**DESCRIPTION OF THE TASK**: Check each line below for the word "picture" and give the number of lines that have it, nothing more.
● ● ● ● ●
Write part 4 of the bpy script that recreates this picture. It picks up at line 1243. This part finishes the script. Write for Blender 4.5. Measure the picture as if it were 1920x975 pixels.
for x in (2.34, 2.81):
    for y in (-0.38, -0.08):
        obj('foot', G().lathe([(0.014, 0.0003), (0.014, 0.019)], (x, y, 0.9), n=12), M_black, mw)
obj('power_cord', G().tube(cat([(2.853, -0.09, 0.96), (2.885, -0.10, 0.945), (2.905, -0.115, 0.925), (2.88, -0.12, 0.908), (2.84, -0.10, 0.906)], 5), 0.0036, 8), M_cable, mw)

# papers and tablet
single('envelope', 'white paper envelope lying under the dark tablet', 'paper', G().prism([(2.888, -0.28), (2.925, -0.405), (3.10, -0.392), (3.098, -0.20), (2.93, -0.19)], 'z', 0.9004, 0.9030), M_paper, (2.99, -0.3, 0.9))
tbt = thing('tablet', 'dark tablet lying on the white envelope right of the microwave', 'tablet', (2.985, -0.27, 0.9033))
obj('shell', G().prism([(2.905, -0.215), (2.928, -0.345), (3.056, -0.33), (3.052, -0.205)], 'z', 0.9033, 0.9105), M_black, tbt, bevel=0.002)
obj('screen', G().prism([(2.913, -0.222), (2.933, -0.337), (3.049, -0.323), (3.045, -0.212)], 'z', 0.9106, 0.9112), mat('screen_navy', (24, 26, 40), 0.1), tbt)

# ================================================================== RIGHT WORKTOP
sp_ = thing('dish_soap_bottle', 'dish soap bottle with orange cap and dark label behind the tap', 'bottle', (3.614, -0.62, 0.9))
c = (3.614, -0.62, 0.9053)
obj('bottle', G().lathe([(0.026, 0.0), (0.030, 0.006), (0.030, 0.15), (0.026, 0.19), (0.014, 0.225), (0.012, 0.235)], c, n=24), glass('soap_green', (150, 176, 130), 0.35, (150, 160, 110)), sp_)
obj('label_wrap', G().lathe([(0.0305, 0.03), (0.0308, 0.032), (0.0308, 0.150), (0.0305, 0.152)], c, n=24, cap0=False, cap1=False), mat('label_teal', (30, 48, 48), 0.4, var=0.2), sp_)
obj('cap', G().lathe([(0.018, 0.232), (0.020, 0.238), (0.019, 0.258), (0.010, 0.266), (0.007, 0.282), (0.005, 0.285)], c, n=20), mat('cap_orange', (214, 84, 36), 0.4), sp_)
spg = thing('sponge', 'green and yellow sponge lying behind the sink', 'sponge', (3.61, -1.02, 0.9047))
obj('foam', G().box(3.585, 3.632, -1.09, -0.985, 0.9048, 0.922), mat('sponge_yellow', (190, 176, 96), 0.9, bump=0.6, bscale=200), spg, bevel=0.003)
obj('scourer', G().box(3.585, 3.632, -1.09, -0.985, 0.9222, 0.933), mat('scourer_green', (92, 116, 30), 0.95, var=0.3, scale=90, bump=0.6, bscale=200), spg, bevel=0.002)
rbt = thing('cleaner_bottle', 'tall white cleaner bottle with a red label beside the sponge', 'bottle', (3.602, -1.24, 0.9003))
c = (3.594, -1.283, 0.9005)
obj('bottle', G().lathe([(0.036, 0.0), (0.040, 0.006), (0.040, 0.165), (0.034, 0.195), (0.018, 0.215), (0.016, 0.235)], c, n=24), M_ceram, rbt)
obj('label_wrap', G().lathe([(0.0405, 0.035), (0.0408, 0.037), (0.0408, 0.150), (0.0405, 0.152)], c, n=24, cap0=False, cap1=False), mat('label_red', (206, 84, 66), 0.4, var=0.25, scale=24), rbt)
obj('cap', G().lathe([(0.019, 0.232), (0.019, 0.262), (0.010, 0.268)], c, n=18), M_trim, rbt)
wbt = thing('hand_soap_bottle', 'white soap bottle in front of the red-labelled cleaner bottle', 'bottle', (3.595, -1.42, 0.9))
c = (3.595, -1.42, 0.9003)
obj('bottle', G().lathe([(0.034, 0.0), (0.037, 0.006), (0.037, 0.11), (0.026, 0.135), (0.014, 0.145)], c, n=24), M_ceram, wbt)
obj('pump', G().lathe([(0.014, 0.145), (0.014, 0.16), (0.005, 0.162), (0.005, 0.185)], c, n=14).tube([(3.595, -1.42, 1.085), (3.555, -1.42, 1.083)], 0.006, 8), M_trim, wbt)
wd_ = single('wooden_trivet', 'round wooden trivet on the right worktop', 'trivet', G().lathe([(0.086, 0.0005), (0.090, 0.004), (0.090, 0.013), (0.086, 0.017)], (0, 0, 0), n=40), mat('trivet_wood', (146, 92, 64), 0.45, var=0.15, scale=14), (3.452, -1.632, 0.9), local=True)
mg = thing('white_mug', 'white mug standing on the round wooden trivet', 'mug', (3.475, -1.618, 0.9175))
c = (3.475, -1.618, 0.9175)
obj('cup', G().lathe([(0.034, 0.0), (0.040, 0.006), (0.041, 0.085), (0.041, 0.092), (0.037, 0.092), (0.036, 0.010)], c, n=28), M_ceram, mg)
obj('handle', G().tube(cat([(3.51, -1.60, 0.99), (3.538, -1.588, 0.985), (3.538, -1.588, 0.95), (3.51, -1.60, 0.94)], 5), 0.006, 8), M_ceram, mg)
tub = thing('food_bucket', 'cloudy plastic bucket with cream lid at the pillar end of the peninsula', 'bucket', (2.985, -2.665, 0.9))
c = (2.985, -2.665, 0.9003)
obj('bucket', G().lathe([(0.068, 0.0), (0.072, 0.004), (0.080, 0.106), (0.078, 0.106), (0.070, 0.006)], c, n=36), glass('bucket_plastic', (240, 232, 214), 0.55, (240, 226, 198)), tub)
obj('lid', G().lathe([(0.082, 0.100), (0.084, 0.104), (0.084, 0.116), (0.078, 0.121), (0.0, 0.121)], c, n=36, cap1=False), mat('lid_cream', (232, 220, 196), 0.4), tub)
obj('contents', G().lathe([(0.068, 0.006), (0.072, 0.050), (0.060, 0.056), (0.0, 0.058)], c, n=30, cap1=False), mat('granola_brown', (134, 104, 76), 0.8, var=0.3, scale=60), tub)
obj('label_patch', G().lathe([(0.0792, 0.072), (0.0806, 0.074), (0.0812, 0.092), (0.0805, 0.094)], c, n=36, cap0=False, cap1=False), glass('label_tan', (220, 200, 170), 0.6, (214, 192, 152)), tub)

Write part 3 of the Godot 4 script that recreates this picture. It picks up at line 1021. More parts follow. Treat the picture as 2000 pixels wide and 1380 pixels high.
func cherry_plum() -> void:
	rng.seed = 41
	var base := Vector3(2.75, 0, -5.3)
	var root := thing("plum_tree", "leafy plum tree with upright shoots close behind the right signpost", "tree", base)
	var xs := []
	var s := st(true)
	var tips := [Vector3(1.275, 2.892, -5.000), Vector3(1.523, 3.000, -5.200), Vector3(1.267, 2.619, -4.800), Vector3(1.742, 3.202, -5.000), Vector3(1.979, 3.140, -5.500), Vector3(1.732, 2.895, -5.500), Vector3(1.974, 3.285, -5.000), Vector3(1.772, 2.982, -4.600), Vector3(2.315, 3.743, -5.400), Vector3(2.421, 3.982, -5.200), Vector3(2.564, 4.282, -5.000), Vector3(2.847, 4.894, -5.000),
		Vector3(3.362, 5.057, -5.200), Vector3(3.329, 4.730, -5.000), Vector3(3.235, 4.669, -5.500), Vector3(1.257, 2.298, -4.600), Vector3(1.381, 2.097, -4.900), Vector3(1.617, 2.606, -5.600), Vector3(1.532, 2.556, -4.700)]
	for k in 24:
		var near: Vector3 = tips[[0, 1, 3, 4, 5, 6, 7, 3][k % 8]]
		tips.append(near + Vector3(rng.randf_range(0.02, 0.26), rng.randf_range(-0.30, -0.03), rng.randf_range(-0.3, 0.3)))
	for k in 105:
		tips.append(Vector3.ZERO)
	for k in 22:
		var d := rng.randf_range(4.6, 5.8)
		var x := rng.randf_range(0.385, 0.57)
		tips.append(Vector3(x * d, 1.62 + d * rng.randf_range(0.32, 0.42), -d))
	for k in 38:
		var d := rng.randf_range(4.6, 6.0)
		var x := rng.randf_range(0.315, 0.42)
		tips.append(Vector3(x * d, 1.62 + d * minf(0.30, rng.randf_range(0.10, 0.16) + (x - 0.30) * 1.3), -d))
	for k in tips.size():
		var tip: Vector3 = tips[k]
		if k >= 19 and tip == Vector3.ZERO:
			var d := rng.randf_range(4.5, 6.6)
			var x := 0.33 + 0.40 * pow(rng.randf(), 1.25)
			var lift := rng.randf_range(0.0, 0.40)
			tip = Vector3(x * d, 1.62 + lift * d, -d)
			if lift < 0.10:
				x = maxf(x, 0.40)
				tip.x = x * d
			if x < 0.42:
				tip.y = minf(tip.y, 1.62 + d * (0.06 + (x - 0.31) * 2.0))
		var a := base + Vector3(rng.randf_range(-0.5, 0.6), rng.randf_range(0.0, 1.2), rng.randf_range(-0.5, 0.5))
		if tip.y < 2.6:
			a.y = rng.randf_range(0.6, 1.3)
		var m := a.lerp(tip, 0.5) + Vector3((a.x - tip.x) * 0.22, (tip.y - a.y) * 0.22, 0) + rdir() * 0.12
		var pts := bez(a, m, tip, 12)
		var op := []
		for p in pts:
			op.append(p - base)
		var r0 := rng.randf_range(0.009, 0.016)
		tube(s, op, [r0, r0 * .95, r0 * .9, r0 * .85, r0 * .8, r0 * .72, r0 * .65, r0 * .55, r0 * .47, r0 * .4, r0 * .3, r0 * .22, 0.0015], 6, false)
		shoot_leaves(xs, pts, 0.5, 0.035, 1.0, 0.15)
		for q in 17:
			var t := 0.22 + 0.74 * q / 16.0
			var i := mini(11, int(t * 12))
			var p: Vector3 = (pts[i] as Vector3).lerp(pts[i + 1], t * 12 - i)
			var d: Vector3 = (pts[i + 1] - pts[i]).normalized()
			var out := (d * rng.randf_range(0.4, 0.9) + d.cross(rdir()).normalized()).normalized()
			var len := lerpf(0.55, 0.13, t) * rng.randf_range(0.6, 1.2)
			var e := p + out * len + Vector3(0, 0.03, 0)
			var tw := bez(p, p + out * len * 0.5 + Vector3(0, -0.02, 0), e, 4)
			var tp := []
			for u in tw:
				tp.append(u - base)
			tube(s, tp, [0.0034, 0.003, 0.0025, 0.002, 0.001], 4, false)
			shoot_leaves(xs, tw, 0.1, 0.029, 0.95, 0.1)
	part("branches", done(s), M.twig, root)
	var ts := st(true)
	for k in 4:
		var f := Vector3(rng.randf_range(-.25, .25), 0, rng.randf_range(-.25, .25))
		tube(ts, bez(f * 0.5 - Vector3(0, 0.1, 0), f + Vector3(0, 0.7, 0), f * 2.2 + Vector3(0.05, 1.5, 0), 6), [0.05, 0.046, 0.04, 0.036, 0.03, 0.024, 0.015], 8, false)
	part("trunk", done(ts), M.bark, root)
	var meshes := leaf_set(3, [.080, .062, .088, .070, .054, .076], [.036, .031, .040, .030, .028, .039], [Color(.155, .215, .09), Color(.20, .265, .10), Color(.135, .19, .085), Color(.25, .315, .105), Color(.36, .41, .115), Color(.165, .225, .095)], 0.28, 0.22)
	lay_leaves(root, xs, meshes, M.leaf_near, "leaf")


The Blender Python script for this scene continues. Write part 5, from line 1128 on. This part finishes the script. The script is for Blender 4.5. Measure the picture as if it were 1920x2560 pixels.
● ● ● ● ●
**THE REPLY**: 3